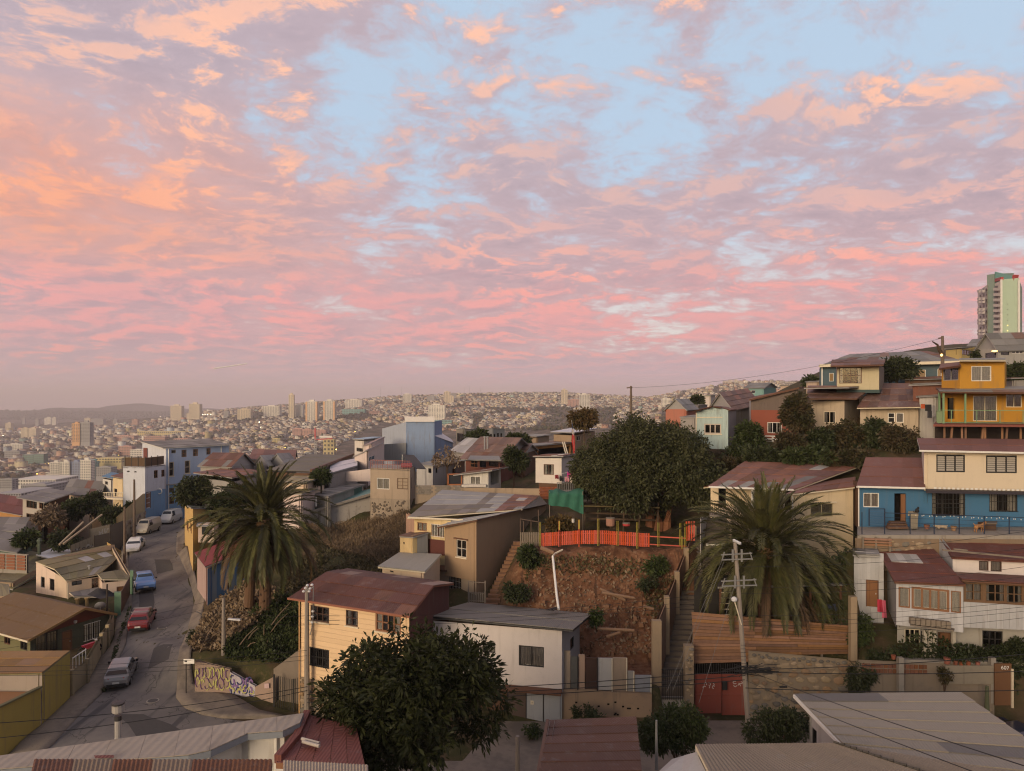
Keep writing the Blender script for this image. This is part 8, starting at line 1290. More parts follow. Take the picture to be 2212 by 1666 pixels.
# ---------------------------------------------------------------- palms, trees and shrubs
FROND=leaf_mat('palm_leaflet',(.05,.056,.018),(.12,.11,.042),1.5,jit=.25,transl=.15); DRYF=leaf_mat('dry_palm_leaflet',(.13,.075,.04),(.09,.06,.03),1.5,transl=.1)
def frond_mesh(e0,droop,L,seed):
    rg=np.random.default_rng(seed); n=16; pts=[np.zeros(3)]; e=e0
    for i in range(n):e=e0-droop*((i+1)/n)**1.3; pts.append(pts[-1]+np.array([math.cos(e),0,math.sin(e)])*L/n)
    pts=np.array(pts); V,Fq=[],[]
    for i in range(n):
        a,b=pts[i],pts[i+1]; w=.05*(1-i/n)+.012; k=len(V); V +=[a+(0,w,0),a-(0,w,0),b-(0,w*.9,0),b+(0,w*.9,0)]; Fq.append((k,k+1,k+2,k+3))
    for i in range(58):
        f=.1+.9*i/57; x=f*n; j=min(int(x),n-1); p=pts[j]+(pts[j+1]-pts[j])*(x-j); t_=pts[j+1]-pts[j]; t_ /= np.linalg.norm(t_); nn_=np.array([-t_[2],0,t_[0]]); ln=L*.135*(math.sin(math.pi*min(1,.2+f*.72))**.7)*rg.uniform(.85,1.1)
        for s in (-1,1):
            d=t_*.85+np.array([0,s*.5,0])+nn_*.30*rg.uniform(.4,1.2); d /= np.linalg.norm(d); tip=p+d*ln-np.array([0,0,.10*ln]); w=t_*.055; k=len(V); V +=[p-w,p+d*ln*.5-w*1.2,tip,p+d*ln*.5+w*1.2]; Fq.append((k,k+1,k+2,k+3))
    return V,Fq
def palm(label,base,top,L,seed,n=96):
    base,top=Vector(base),Vector(top); root=thing('palm_tree',label,'palm tree',base); rg=random.Random(seed); b=MB(); r0=.48; prof=[]
    H=(top-base).length; b.tube([base-UP*.6,base.lerp(top,.33)+Vector((.05,0,0)),base.lerp(top,.7),top+UP*.3],r0,r0*.85,12); b.build('trunk',plaster('palm_trunk',(.13,.075,.045),.6,bump=1.0,fine=.6),root)
    for k in range(60):a=k*2.4; f=.12+.86*k/60; c=base.lerp(top,f); MB().hexa([c+Vector((math.cos(a+s)*r0*.9,math.sin(a+s)*r0*.9,z)) for s,z in ((-.3,-.12),(.3,-.12),(.25,.08),(-.25,.08))],[c+Vector((math.cos(a+s)*r0*1.12,math.sin(a+s)*r0*1.12,z)) for s,z in ((-.12,.06),(.12,.06),(.1,.16),(-.1,.16))]).build('leaf_scar',plain('leaf_scar',(.10,.06,.038),.9),root)
    MB().lathe(top-UP*.5,[(.45,-.2),(.75,.25),(.62,.7),(.2,1.0)],10).build('crown_base',plain('crown_base',(.15,.085,.04),.9),root); cls=[(82,24),(70,42),(58,60),(44,76),(28,86),(11,84),(-8,70),(-28,50),(-52,30)]; protos={}
    for i in range(n):
        f=i/(n-1); k=min(8,int(f**.78*8.6)); dry=k>=7 and rg.random()<.75 or k==6 and rg.random()<.15; key=(k,dry,i % 2)
        if key not in protos:
            V,Fq=frond_mesh(R(cls[k][0]-6*(i % 2)),R(cls[k][1]+8*(i % 2)),L*(.76,.86,.95,1,1,1,.97,.85,.72)[k],seed*50+k); o=np_mesh('frond',V,Fq,DRYF if dry else FROND,root); protos[key]=o.data
        else:o=bpy.data.objects.new('frond',protos[key]); COL.objects.link(o); o.parent=root
        o.matrix_parent_inverse=Matrix.Identity(4); o.location=top+UP*(.45-.1*k)-Vector(root.location); o.rotation_euler=(rg.uniform(-.25,.25),rg.uniform(-.10,.10),i*2.39996+rg.uniform(-.2,.2)); s=rg.uniform(.88,1.08); o.scale=(s,s,s)
    return root
palm('tall palm with full drooping crown on the dry slope left of the orange house',P(572,1325,57),P(572,1133,57),6.0,3,150); palm('palm behind the timber fence with the power pole before it',P(1660,1345,51),P(1655,1195,51),6.6,5,190); t_=thing('bare_palm','bare second palm trunk left of the tall palm','palm tree',P(535,1300,59)); MB().tube([P(538,1310,59),P(541,1250,59),P(540,1180,59)],.42,.36,12).build('trunk',bpy.data.materials['palm_trunk'],t_)
LG=leaf_mat('broad_dark_leaf',(.015,.021,.007),(.05,.058,.018),.9,rough=.5,spec=.2); LT=leaf_mat('great_tree_leaf',(.030,.038,.014),(.085,.088,.036),.7); LB=leaf_mat('bush_leaf',(.028,.046,.014),(.072,.09,.03),1.2); LA=leaf_mat('autumn_leaf',(.07,.06,.02),(.13,.075,.025),.6); LD=leaf_mat('dark_shrub_leaf',(.024,.035,.014),(.062,.074,.028),.9); LDRY=leaf_mat('dry_brush',(.15,.105,.065),(.25,.18,.11),.6,transl=.1); LR=leaf_mat('flowering_creeper',(.035,.042,.016),(.09,.06,.03),.8)
tree('great_tree','great round dense tree above the orange picket fence','tree',P(1405,1152,66),P(1406,1018,66.5),(7.3,6.0,6.2),165000,.25,LT,3,lobe=44,trunk=.5,bark=BARK_RED,f=.30,limbs=8)
for x in (1424,1441):b=MB(); b.tube([P(x-3,1160,64.5),P(x,1130,64.6),P(x+(6 if x>1430 else -4),1095,65.5)],.45,.3,8); o=b.build('limb',BARK_RED,bpy.data.objects['great_tree'])
r_=tree('loquat_tree','big dark loquat tree with long leathery leaves in the foreground','tree',(-3.9,30,-21),P(900,1512,29.5),(4.45,3.5,3.6),26000,.27,LG,8,lobe=18,trunk=.22,aspect=.34,f=.40,shell=.5)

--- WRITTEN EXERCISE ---
Leave out the pictures and give the listing above again exactly.

--- REPLY ---
Keep writing the Blender script for this image. This is part 8, starting at line 1290. More parts follow. Take the picture to be 2212 by 1666 pixels.
# ---------------------------------------------------------------- palms, trees and shrubs
FROND=leaf_mat('palm_leaflet',(.05,.056,.018),(.12,.11,.042),1.5,jit=.25,transl=.15); DRYF=leaf_mat('dry_palm_leaflet',(.13,.075,.04),(.09,.06,.03),1.5,transl=.1)
def frond_mesh(e0,droop,L,seed):
    rg=np.random.default_rng(seed); n=16; pts=[np.zeros(3)]; e=e0
    for i in range(n):e=e0-droop*((i+1)/n)**1.3; pts.append(pts[-1]+np.array([math.cos(e),0,math.sin(e)])*L/n)
    pts=np.array(pts); V,Fq=[],[]
    for i in range(n):
        a,b=pts[i],pts[i+1]; w=.05*(1-i/n)+.012; k=len(V); V +=[a+(0,w,0),a-(0,w,0),b-(0,w*.9,0),b+(0,w*.9,0)]; Fq.append((k,k+1,k+2,k+3))
    for i in range(58):
        f=.1+.9*i/57; x=f*n; j=min(int(x),n-1); p=pts[j]+(pts[j+1]-pts[j])*(x-j); t_=pts[j+1]-pts[j]; t_ /= np.linalg.norm(t_); nn_=np.array([-t_[2],0,t_[0]]); ln=L*.135*(math.sin(math.pi*min(1,.2+f*.72))**.7)*rg.uniform(.85,1.1)
        for s in (-1,1):
            d=t_*.85+np.array([0,s*.5,0])+nn_*.30*rg.uniform(.4,1.2); d /= np.linalg.norm(d); tip=p+d*ln-np.array([0,0,.10*ln]); w=t_*.055; k=len(V); V +=[p-w,p+d*ln*.5-w*1.2,tip,p+d*ln*.5+w*1.2]; Fq.append((k,k+1,k+2,k+3))
    return V,Fq
def palm(label,base,top,L,seed,n=96):
    base,top=Vector(base),Vector(top); root=thing('palm_tree',label,'palm tree',base); rg=random.Random(seed); b=MB(); r0=.48; prof=[]
    H=(top-base).length; b.tube([base-UP*.6,base.lerp(top,.33)+Vector((.05,0,0)),base.lerp(top,.7),top+UP*.3],r0,r0*.85,12); b.build('trunk',plaster('palm_trunk',(.13,.075,.045),.6,bump=1.0,fine=.6),root)
    for k in range(60):a=k*2.4; f=.12+.86*k/60; c=base.lerp(top,f); MB().hexa([c+Vector((math.cos(a+s)*r0*.9,math.sin(a+s)*r0*.9,z)) for s,z in ((-.3,-.12),(.3,-.12),(.25,.08),(-.25,.08))],[c+Vector((math.cos(a+s)*r0*1.12,math.sin(a+s)*r0*1.12,z)) for s,z in ((-.12,.06),(.12,.06),(.1,.16),(-.1,.16))]).build('leaf_scar',plain('leaf_scar',(.10,.06,.038),.9),root)
    MB().lathe(top-UP*.5,[(.45,-.2),(.75,.25),(.62,.7),(.2,1.0)],10).build('crown_base',plain('crown_base',(.15,.085,.04),.9),root); cls=[(82,24),(70,42),(58,60),(44,76),(28,86),(11,84),(-8,70),(-28,50),(-52,30)]; protos={}
    for i in range(n):
        f=i/(n-1); k=min(8,int(f**.78*8.6)); dry=k>=7 and rg.random()<.75 or k==6 and rg.random()<.15; key=(k,dry,i % 2)
        if key not in protos:
            V,Fq=frond_mesh(R(cls[k][0]-6*(i % 2)),R(cls[k][1]+8*(i % 2)),L*(.76,.86,.95,1,1,1,.97,.85,.72)[k],seed*50+k); o=np_mesh('frond',V,Fq,DRYF if dry else FROND,root); protos[key]=o.data
        else:o=bpy.data.objects.new('frond',protos[key]); COL.objects.link(o); o.parent=root
        o.matrix_parent_inverse=Matrix.Identity(4); o.location=top+UP*(.45-.1*k)-Vector(root.location); o.rotation_euler=(rg.uniform(-.25,.25),rg.uniform(-.10,.10),i*2.39996+rg.uniform(-.2,.2)); s=rg.uniform(.88,1.08); o.scale=(s,s,s)
    return root
palm('tall palm with full drooping crown on the dry slope left of the orange house',P(572,1325,57),P(572,1133,57),6.0,3,150); palm('palm behind the timber fence with the power pole before it',P(1660,1345,51),P(1655,1195,51),6.6,5,190); t_=thing('bare_palm','bare second palm trunk left of the tall palm','palm tree',P(535,1300,59)); MB().tube([P(538,1310,59),P(541,1250,59),P(540,1180,59)],.42,.36,12).build('trunk',bpy.data.materials['palm_trunk'],t_)
LG=leaf_mat('broad_dark_leaf',(.015,.021,.007),(.05,.058,.018),.9,rough=.5,spec=.2); LT=leaf_mat('great_tree_leaf',(.030,.038,.014),(.085,.088,.036),.7); LB=leaf_mat('bush_leaf',(.028,.046,.014),(.072,.09,.03),1.2); LA=leaf_mat('autumn_leaf',(.07,.06,.02),(.13,.075,.025),.6); LD=leaf_mat('dark_shrub_leaf',(.024,.035,.014),(.062,.074,.028),.9); LDRY=leaf_mat('dry_brush',(.15,.105,.065),(.25,.18,.11),.6,transl=.1); LR=leaf_mat('flowering_creeper',(.035,.042,.016),(.09,.06,.03),.8)
tree('great_tree','great round dense tree above the orange picket fence','tree',P(1405,1152,66),P(1406,1018,66.5),(7.3,6.0,6.2),165000,.25,LT,3,lobe=44,trunk=.5,bark=BARK_RED,f=.30,limbs=8)
for x in (1424,1441):b=MB(); b.tube([P(x-3,1160,64.5),P(x,1130,64.6),P(x+(6 if x>1430 else -4),1095,65.5)],.45,.3,8); o=b.build('limb',BARK_RED,bpy.data.objects['great_tree'])
r_=tree('loquat_tree','big dark loquat tree with long leathery leaves in the foreground','tree',(-3.9,30,-21),P(900,1512,29.5),(4.45,3.5,3.6),26000,.27,LG,8,lobe=18,trunk=.22,aspect=.34,f=.40,shell=.5)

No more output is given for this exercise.